O cenário atual é complexo. Apesar dos esforços brasileiros, incluindo uma carta confidencial enviada em maio e reuniões desde março, os EUA permanecem em silêncio oficial. Senadores brasileiros que viajaram a Washington no fim de semana voltaram sem compromissos concretos com a Casa Branca, o que alimenta o pessimismo em Brasília. Haddad, no entanto, mantém a esperança de que um diálogo direto possa reverter ou adiar o “tarifaço”. “Se houver negociação, será com respeito mútuo. Não aceitamos chantagem”, declarou, reforçando que o foco será exclusivamente comercial, sem misturar questões judiciais internas, como o caso Bolsonaro, que Trump insiste em trazer à tona.

O impacto econômico das tarifas é inegável. Setores como o de carnes, café e manufaturados, que respondem por grande parte das exportações ao mercado americano (cerca de US$ 80 bilhões anuais), podem perder competitividade. Haddad revelou que o governo tem planos de contingência, incluindo medidas para proteger empregos sem novos gastos públicos, mas evitou detalhes. Analistas apontam que o Brasil poderia redirecionar parte das exportações a outros mercados, como China e União Europeia, embora isso demande tempo. A balança comercial, que mostra um superávit de US$ 200 milhões a favor dos EUA, contradiz a narrativa de Trump sobre “déficits insustentáveis”, um argumento que Lula já rebateu publicamente.

A relação entre Lula e Trump, marcada por divergências ideológicas, complica o quadro. Trump, reeleito em 2024, adota uma linha protecionista e usa as tarifas como ferramenta política, enquanto Lula busca fortalecer o Brics e a multipolaridade. Haddad sugeriu que a imprevisibilidade de Trump, vista em conversas com líderes como Volodymyr Zelensky, exige cautela. “Não podemos improvisar. O diálogo precisa ser edificante, valorizando os dois povos”, afirmou. Essa visão é compartilhada por diplomatas, que temem que um telefonema sem preparação prévia resulte em constrangimentos, como os já experimentados por outros líderes.

Enquanto isso, o governo Lula mobiliza esforços. Alckmin coordena negociações técnicas, e o Conselhão, marcado para 5 de agosto, deve discutir os impactos do tarifaço. Governadores do Nordeste preparam um mapeamento detalhado das perdas por estado, pressionando por soluções. Na esfera internacional, o Brasil ameaça recorrer à Organização Mundial do Comércio (OMC), enquanto estuda a Lei de Reciprocidade para retaliar. Haddad, no entanto, aposta na diplomacia. “Somos bons negociadores. Se Trump quiser conversar, estaremos prontos”, disse, ecoando a confiança de Lula em eventos recentes.
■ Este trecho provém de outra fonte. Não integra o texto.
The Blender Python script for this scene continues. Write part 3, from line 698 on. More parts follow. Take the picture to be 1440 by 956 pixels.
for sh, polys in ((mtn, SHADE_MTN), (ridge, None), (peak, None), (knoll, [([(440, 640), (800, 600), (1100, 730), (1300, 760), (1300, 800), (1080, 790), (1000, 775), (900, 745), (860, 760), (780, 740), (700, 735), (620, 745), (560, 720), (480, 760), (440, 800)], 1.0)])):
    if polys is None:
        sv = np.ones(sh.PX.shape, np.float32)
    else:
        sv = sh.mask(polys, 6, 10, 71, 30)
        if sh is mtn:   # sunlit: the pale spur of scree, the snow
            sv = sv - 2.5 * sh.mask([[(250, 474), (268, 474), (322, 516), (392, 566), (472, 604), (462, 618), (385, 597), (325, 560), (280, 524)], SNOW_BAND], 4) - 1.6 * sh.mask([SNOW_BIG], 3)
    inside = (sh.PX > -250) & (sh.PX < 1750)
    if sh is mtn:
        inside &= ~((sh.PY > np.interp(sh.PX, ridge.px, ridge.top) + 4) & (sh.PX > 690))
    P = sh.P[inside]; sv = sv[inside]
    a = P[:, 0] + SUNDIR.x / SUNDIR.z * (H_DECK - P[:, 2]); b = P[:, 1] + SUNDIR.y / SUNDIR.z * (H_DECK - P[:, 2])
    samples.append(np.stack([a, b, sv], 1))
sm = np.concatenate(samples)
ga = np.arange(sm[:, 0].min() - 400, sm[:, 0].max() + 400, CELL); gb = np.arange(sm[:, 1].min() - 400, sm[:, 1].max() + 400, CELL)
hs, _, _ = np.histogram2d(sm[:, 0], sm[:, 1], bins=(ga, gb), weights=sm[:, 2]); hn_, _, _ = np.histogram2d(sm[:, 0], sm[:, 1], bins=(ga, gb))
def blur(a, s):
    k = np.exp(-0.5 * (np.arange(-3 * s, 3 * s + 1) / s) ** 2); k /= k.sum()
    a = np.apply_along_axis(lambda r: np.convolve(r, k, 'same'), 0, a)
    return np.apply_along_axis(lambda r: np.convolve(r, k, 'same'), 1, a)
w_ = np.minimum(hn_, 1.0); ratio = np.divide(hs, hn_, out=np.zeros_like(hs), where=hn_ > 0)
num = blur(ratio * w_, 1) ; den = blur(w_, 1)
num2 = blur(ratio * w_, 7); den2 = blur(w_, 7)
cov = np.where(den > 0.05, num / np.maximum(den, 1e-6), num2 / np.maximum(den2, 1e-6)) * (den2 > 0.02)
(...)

A sociedade brasileira acompanha o desenrolar com apreensão. Nas redes sociais, o tema divide opiniões, com alguns defendendo a soberania e outros criticando a falta de ação mais enérgica. A data de 1º de agosto se aproxima como um teste para a capacidade do governo de proteger os interesses nacionais. Para Haddad, o sucesso dependerá de um diálogo que supere o “vira-latismo” e afirme o Brasil como parceiro, não subordinado. Resta saber se Trump, conhecido por sua postura rígida, abrirá espaço para essa conversa — ou se o Brasil terá de buscar alternativas para enfrentar a tempestade comercial que se avizinha.